Hi,
 The latest TLS 1.3 draft re-uses the sha256(4), sha384(5), sha512(6)
with ecdsa(3) signature algorithms IDs for the following signature
algorithms:
    /* ECDSA algorithms */
    ecdsa_secp256r1_sha256(0x0403),
    ecdsa_secp384r1_sha384(0x0503),
    ecdsa_secp521r1_sha512(0x0603),

These are similar but have different semantics; as indicated by their
name they can be used with a single curve. That makes the handshake
conversation something like:

Client: Use ecdsa_secp256r1_sha256 under TLS 1.3 or ecdsa with
whichever curve and sha256 if under TLS 1.2.
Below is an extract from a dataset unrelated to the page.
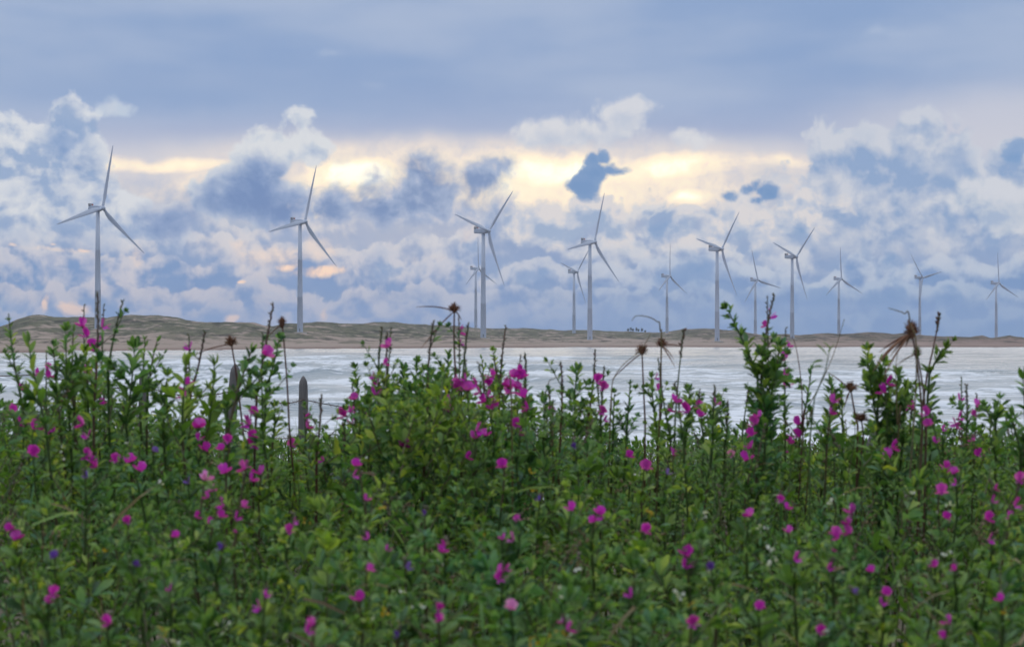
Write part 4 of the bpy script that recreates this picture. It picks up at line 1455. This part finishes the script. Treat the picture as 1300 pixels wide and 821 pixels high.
def build_blades():
    T = [([(838, 418), (834, 408), (822, 402), (808, 401), (802, 407)], 3.4, 'thin grass blade arching over against the sky right of centre', 'dry', (838, 500)),
         ([(776, 520), (778, 484), (792, 462), (812, 446), (826, 424)], 3.5, 'long dry grass stem arching up to the right below the blue cloud turbine', 'dry', (774, 560)),
         ([(1026, 540), (1025, 520), (1042, 487), (1058, 450), (1072, 405)], 3.4, 'thin bare grey twig slanting up right before the far dunes', 'dry', (1028, 570)),
         ([(1018, 540), (1018, 497), (1014, 460), (1008, 432), (1002, 428)], 3.4, 'thin reddish flower stalk left of the bare grey twig', 'red', (1018, 570)),
         ([(1139, 540), (1138, 500), (1137, 470), (1140, 445)], 3.2, 'thin pale stalk just left of the big brown seed head', 'dry', (1139, 570)),
         ([(1155, 408), (1148, 398), (1138, 394), (1128, 391)], 2.9, 'hair thin dry blade drooping left above the big brown seed head', 'dry', (1160, 540)),
         ([(700, 530), (696, 488), (704, 480), (712, 477)], 3.3, 'short dry olive stem left of the fuzzy bud spike', 'dry', (702, 560)),
         ([(640, 480), (610, 484), (590, 482)], 3.0, 'dry yellowish leaf lying across the magenta flowers at the centre', 'dry', (650, 560))]
    for pl, d, label, mat, foot in T:
        d *= 1.2
        P_ = [at(px, py, d) for px, py in pl]
        f = at(foot[0], foot[1], d + .02)
        base = ground_at(f.x, f.y + .45)
        if label.startswith('hair'): P_ = P_[::-1][::-1]
        raw = [base, f] + P_
        # smooth by Catmull-Rom
        pts = []
        for i in range(len(raw) - 1):
            p0, p1, p2, p3 = raw[max(i - 1, 0)], raw[i], raw[i + 1], raw[min(i + 2, len(raw) - 1)]
            for s in range(6):
                t = s / 6
                pts.append(.5 * ((2 * p1) + (p2 - p0) * t + (2 * p0 - 5 * p1 + 4 * p2 - p3) * t * t + (3 * p1 - p0 - 3 * p2 + p3) * t ** 3))
        pts.append(raw[-1])
        A = Acc()
        A.tube(pts, list(np.linspace(.0018, .0006, len(pts))), mat, 4)
        o = A.build('dry_grass_stem', None, base)
        o.location = base
        tag(o, label, 'grass stem', 'thin dry stems')
    # leaves on the bare twig
    # broad round leaves of a creeping plant near the post stub
    spots = [(1092, 560, 34), (1058, 556, 30), (1075, 585, 40), (1108, 588, 44), (1140, 590, 30), (1045, 590, 30), (1122, 556, 26), (1160, 580, 34), (1128, 610, 36), (1090, 612, 34), (988, 562, 24), (1008, 574, 26)]
    base = ground_at(at(1095, 560, 4.0).x, 4.0)
    root = empty('creeping_vine', base)
    tag(root, 'creeping plant with broad round bright green leaves around the grey post stub', 'plant')
    S, Fo = Acc(), Acc()
    for (x, y, w) in spots:
        d = 4.15 + rnd.uniform(-.1, .15)
        p = at(x, y, d)
        wd = w * d / F_PX
        j = base.lerp(p, .5) + rdir(.05)
        S.tube(bez(base, j, p, 6), [.002] * 6, 'stem', 4)
        up = Vector((rnd.uniform(-.4, .4), -.8, rnd.uniform(.2, .8)))
        Fo.leaf(p - Vector((0, 0, wd * .4)), Vector((rnd.uniform(-.6, .6), .2, 1)), up, wd * .8, wd * .8, 'round', 'broad')
    S.build('stem', root, base)
    Fo.build('foliage', root, base)
    # leaves at the right of the twig
    base = ground_at(at(1030, 560, 3.38).x, 3.4)
    root = empty('leafy_shoot', base)
    tag(root, 'sprig with three flat leaves half way up the thin bare twig', 'plant', 'shoots rising above the thicket')
    S, Fo = Acc(), Acc()
    q = [base, at(1028, 560, 3.39), at(1034, 505, 3.39), at(1048, 470, 3.39), at(1053, 445, 3.39)]
    S.tube(q, [.0022, .0016, .0013, .0011, .0008], 'stem', 5)
    for (x0, y0, x1, y1) in ((1046, 458, 1034, 458), (1046, 466, 1034, 464), (1050, 452, 1040, 436), (1052, 448, 1057, 436), (1054, 444, 1048, 433)):
        a, b_ = at(x0, y0, 3.385), at(x1, y1, 3.37)
        Fo.leaf(a, b_ - a, Vector((0, -.6, 1)), (b_ - a).length * 1.1, .008, 'ellip', 'fresh')
    S.build('stem', root, base)
    Fo.build('foliage', root, base)


def build_fence():
    m, g, b = new_mat('weathered_wood')
    geo = g.node('ShaderNodeNewGeometry')
    n = g.noise(g.vec('MULTIPLY', geo.outputs['Position'], (60, 60, 4)), 1.0, 6, .65)
    n2 = g.noise(geo.outputs['Position'], 9, 4, .6)
    g.put(b.inputs['Base Color'], g.mix(n2, g.mix(n, (.085, .075, .072), (.28, .25, .235)), g.mix(n, (.075, .078, .085), (.17, .17, .18))))
    b.inputs['Roughness'].default_value = .9
    bp = g.node('ShaderNodeBump')
    bp.inputs['Distance'].default_value = .01
    g.put(bp.inputs['Height'], n)
    g.l.new(bp.outputs[0], b.inputs['Normal'])
    mw, g, b = new_mat('rusty_wire')
    b.inputs['Base Color'].default_value = (.10, .065, .05, 1)
    b.inputs['Roughness'].default_value = .8
    b.inputs['Metallic'].default_value = .4
    posts = [(183, 468, 181, 560, 11.6, 13, 'grey wooden fence post at the left, mostly behind leafy shoots', .5),
             (299, 462, 291, 560, 10.6, 14, 'thick wooden fence post leaning slightly, crossed by a bushy branch', .5),
             (385, 477, 384, 560, 13.4, 12, 'weathered fence post with a pointed top standing clear before the water', .9),
             (1113, 541, 1108, 580, 6.0, 25, 'blue-grey broken post stub among round leaves on the right', 1.3)]
    tops = []
    for (x, y, fx, fy, d, w, label, point) in posts:
        tip, low = at(x, y, d), at(fx, fy, d)
        rad = w * d / F_PX / 2
        dirv = (low - tip).normalized()
        gz = float(ground_z(low.x, low.y)) - .15
        base = tip + dirv * ((tip.z - gz) / -dirv.z)
        rings = []
        prof = [(0, 1.05), (.3, 1.0), (.6, .97), (.85, .95)]
        L = (tip - base).length
        levels = [(base.lerp(tip, t), rad * s) for t, s in prof]
        sh = rad * (1.2 + point)
        levels += [(tip - dirv * -sh, rad * .93), (tip - dirv * -(sh * .55), rad * .80), (tip - dirv * -(sh * .18), rad * .42), (tip, rad * .12)]
        for p, r_ in levels:
            rr = []
            for k in range(14):
                a = 2 * math.pi * k / 14
                q = 1 + .07 * math.sin(3 * a + 1.3) + .05 * math.sin(5 * a + p.z * 9) + .03 * math.sin(7 * a + p.z * 23)
                rr.append((p.x + r_ * q * math.cos(a) - base.x, p.y + r_ * q * math.sin(a) - base.y, p.z - base.z))
            rings.append(rr)
        v, f = loft(rings)
        o = mesh_obj('fence_post', v, f, m)
        o.location = base
        tag(o, label, 'fence post', 'fence posts along the beach')
        tops.append((tip, dirv, rad))

    def wire(rows, label, dd=.0035):
        # rows: (x, y, d) of the wire where the photo shows it, one span per post
        pts = []
        for i in range(len(rows) - 1):
            a, b_ = at(*rows[i]), at(*rows[i + 1])
            for s in range(14):
                t = s / 14
                pts.append(a.lerp(b_, t) + Vector((0, 0, -.05 * 4 * t * (1 - t))))
        pts.append(at(*rows[-1]))
        A = Acc()
        A.tube(pts, [dd] * len(pts), 'red', 5)
        # barbs
        tot = 0
        for i in range(len(pts) - 1):
            seg = pts[i + 1] - pts[i]
            n = max(1, int(seg.length / .12))
            for k in range(n):
                p = pts[i] + seg * ((k + .5) / n)
                for s in (-1, 1):
                    v = Vector((.012 * s, .006, .018 * s * rnd.choice([-1, 1])))
                    A.tube([p - v, p + v], [.0016, .0010], 'red', 3)
        A.flush()
        o = A.build('barbed_wire')
        o.data.materials.clear()
        o.data.materials.append(mw)
        tag(o, label, 'barbed wire', 'strands of barbed wire')
    wire([(-260, 460, 14.5), (60, 475, 12.6), (183, 489, 11.6 - .045), (299, 495, 10.6 - .05), (385, 507, 13.4 - .045), (600, 526, 17.5)], 'upper strand of barbed wire running past the fence posts before the water')
    wire([(-260, 505, 14.5), (60, 522, 12.6), (183, 536, 11.6 - .045), (299, 541, 10.6 - .05), (385, 551, 13.4 - .045), (600, 556, 17.5)], 'lower strand of barbed wire close above the green growth at the fence')


def build_far_trees():
    m = leaf_material('far_foliage', [(0, (.035, .050, .030)), (1, (.060, .075, .045))], .1)
    mt, g, b = new_mat('bark')
    b.inputs['Base Color'].default_value = (.10, .08, .06, 1)
    L = ['left end', 'second from the left', 'third from the left', 'middle', 'third from the right', 'second from the right', 'right end']
    for i, (x, h) in enumerate([(797.5, 4.2), (801, 6.4), (803.5, 4.6), (808, 7.4), (810.5, 5.4), (815, 6.8), (819, 3.8)]):
        d = 2700
        X = x
        z = float(dune_z(np.array([X]), np.array([float(d)]))[0])
        base = Vector(((x - CX) / F_PX * d, d, z - .5))
        root = empty('tree', base)
        tag(root, f'tiny dark tree on the far ridge, {L[i]} of the row of seven', 'tree', 'trees on the far ridge')
        v, f = loft([ring((0, 0, -1), .25, 6), ring((0, 0, h * .7), .1, 6)])
        mesh_obj('trunk', v, f, mt, root)
        A = []
        vs, fs = [], []
        for k in range(160):
            c = Vector((rnd.gauss(0, .75), rnd.gauss(0, .75), h * .68 + rnd.gauss(0, h * .18)))
            a_, b_ = rdir(.45), rdir(.45)
            n0 = len(vs)
            vs += [tuple(c - a_), tuple(c + b_), tuple(c + a_), tuple(c - b_)]
            fs.append((n0, n0 + 1, n0 + 2, n0 + 3))
        mesh_obj('crown', vs, fs, m, root, smooth=False)


def build_plants():
    plant_materials()
    FL['mag'] = [make_flower_mesh('flower', 'mag', o_, s) for o_, s in ((.85, .0150), (.55, .0145), (.7, .0155), (1.0, .0145))]
    FL['pink'] = [make_flower_mesh('flower', 'pink', 1.0, .0145)]
    FL['pur'] = [make_flower_mesh('flower', 'pur', .9, .0135)]
    build_undergrowth()
    flower_plants()
    build_shoots()
    build_heads()
    build_blades()
    build_fence()
    build_far_trees()
build_settings()
build_camera()
build_sky()
build_sun()
build_land()
build_turbines()
if 'build_plants' in globals(): build_plants()
build_haze()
That apart from being confusing, means that a client which is willing
to fallback to TLS 1.2 cannot restrict its options to
ecdsa_secp256r1_sha256 (i.e., require the secp256r1 curve for
signatures).

One could work-around it, by utilizing the elliptic curves extension,
but that has also different semantics under TLS 1.3.

So my question is why not go for the simpler approach and create new
identifiers for the new signature algorithms? (similarly to RSA-PSS).
Is there an advantage of re-using the ECDSA signature algorithm
identifiers to mean something different in TLS 1.3? Was there some
discussion on the topic on the list?